How Heineken's 'Trailblazers' cut through borders to harness global talent

Global creative businesses must reach new highs but with the speed of the modern age, writes MPC's chief commercial officer.

Clients want it all – consistently high-quality work delivered at high speed. This is their formula for developing and maintaining a sustained competitive advantage and for global creative businesses the answer lies in being able to simultaneously harness the best talent at the peak of creative excellence where ever they are in the world, for any given project.

At MPC we recently delivered this for the Heineken "Trailblazers" ad thanks to our entrepreneurial and collaborative culture, underpinned by state of the art technology. Critically, we can strip away the cultural and logistical hurdles of geography to tap into the best talent from around the world immediately– something many global creative businesses still can’t do effectively.  

To give you an idea of the craft within this Heineken spot, conceived by Publicis Italy and directed by MJZ’s Matthijs van Heijningen – on a practical level the design of the two photo-real CG sail ships involved the creation of 7500 individual parts, while the space station design involved 93,000 unique parts – the brief required blockbuster artistry and creative vision and had to be completed just 90 days.

We couldn’t logistically use just one studio with this challenging deadline. Instead, we used some of our best modelers in the world out in our Bangalore studio whilst London artists worked simultaneously on sophisticated fluid simulations – ensuring the complex water and ship interactions were seamlessly realistic. Our Amsterdam studio, where the director was based, handled all the compositing. This job emphasises the importance for creative businesses not having one ‘centre of excellence’ or lead studio with weaker outposts elsewhere.

The VFX scale speaks for itself – and we weren’t simply creating one spectacular vision but six different epic ‘worlds’ that needed to seamlessly transition. That sort of creative achievement isn’t possible without true collaboration. Could we have fulfilled this brief five years ago? Not in this timeframe or without the global processes that exist today that mean MPC can now harness the best talent without any complications. We now thrive off these challenges as both agencies and brands approach us with ever more creatively ambitious jobs that need to be completed in less time. 

We can now draw on the best and brightest to solve a problem together in hours and days, not weeks or months. Many global creative businesses are just not set up to meet these demands – global networks can potentially face hurdles around allocated revenue or creative ownership.  Or simply lack the connectivity and infrastructure to work together.

It sounds obvious but communication is key. With a job like Heineken that generates hundreds of daily versions and iterations across studios, it is reliant on seamless and connected working with participants safe in the knowledge the same degree of skill and ambition will be applied across the board.

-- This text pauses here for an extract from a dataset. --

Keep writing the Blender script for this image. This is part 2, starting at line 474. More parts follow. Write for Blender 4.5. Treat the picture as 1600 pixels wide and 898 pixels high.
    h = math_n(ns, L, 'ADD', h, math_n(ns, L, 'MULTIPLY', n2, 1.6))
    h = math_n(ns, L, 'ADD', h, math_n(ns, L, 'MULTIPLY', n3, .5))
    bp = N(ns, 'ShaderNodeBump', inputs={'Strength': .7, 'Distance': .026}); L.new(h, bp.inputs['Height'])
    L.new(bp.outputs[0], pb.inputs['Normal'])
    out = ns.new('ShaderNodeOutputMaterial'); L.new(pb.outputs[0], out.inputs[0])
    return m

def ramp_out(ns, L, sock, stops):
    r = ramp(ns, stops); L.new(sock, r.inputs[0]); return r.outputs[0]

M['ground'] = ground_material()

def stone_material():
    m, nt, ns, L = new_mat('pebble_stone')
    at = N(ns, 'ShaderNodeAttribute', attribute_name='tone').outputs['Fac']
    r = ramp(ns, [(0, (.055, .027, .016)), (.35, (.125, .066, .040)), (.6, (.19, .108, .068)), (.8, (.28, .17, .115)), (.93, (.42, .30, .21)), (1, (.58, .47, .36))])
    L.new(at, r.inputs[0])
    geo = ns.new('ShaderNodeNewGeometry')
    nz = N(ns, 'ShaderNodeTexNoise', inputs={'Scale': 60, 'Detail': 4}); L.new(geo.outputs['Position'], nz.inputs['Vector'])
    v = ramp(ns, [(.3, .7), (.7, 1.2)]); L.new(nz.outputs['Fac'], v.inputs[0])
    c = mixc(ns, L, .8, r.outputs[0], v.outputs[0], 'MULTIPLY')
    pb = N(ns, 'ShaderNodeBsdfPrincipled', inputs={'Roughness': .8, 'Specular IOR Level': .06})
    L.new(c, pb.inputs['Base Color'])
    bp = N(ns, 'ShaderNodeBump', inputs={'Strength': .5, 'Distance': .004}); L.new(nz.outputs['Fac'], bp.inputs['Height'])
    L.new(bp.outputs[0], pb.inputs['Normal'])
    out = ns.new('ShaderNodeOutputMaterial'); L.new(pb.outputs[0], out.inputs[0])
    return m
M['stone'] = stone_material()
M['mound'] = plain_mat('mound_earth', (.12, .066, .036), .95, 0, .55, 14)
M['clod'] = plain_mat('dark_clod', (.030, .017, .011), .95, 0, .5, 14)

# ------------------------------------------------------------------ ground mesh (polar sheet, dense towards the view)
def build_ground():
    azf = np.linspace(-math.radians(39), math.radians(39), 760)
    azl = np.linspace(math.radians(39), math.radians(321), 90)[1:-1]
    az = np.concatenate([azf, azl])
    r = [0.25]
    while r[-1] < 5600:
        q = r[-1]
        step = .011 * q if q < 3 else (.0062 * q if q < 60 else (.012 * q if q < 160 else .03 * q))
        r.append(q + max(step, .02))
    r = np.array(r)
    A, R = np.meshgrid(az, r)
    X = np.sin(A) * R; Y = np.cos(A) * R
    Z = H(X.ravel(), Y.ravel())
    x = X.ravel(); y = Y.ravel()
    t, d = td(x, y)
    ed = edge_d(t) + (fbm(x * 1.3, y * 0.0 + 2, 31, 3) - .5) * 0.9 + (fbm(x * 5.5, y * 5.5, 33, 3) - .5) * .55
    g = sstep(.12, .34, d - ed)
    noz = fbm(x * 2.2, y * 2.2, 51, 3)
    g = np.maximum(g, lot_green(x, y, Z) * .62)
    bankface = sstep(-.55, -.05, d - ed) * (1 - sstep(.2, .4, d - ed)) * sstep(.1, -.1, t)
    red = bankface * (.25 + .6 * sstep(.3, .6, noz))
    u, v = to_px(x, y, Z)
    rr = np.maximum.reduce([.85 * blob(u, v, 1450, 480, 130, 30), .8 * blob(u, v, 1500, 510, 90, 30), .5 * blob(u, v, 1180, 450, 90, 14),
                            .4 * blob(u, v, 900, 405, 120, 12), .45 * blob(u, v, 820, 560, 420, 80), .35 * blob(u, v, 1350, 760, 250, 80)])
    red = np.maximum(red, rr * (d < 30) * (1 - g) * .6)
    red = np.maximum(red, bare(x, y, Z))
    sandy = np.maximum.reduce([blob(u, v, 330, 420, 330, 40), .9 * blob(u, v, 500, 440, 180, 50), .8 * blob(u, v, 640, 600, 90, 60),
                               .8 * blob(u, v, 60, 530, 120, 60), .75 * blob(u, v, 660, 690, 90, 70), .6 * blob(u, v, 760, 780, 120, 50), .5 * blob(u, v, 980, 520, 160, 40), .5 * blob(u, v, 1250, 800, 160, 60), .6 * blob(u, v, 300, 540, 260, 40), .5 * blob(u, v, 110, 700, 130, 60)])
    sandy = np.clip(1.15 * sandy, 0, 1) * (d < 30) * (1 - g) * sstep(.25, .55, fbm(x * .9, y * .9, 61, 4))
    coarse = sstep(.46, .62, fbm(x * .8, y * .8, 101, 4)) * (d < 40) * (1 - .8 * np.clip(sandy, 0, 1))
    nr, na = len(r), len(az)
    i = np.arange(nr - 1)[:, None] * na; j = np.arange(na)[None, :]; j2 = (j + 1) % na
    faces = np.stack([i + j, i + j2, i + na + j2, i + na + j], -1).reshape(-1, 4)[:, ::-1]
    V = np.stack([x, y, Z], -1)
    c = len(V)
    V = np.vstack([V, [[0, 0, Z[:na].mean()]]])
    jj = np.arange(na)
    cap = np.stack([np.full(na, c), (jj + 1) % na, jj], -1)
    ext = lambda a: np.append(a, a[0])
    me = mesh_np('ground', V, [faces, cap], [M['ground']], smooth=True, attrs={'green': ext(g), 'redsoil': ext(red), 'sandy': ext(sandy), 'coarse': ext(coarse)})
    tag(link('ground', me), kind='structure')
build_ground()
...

It requires people with exceptional creative vision to project how each tiny detail, element, shot or sequence will come together into one narrative piece.  At the end of the day decision-making still lies with humans. And within these global teams its essential to have healthy debate, experimentation and room to fail which spurs on the work.  Without the right culture this is almost impossible on a worldwide scale. It’s about having a collaborative mind-set based on trust and there are no territorial chiefs and fiefdoms protective of their sphere of influence. The creative industries would benefit from cultivating a borderless culture, underpinned by investing in technology that allows for streamlined systems.

A critical advantage we have is our feature film division – each team spurs the other on in developing the next level of craft. That friendly global competition constantly inspires teams to produce work that makes the other go ‘wow!’ But they also want to share their creative successes and experience with each other. The film teams often work together with advertising teams to crack a brief or solve new client challenge regardless of boundaries.

These pockets of innovation happen everyday in and across each of our studios. Its not often you can move around the offices without encountering multiple huddles, skype sessions or live tech experiments.

The future belongs to those who invest in talent, technology and collaboration. The world is becoming an increasingly impatient place but the industry has to rise to the challenge and make sure creative services can be scaled and delivered to compressed deadlines while remaining of the highest quality.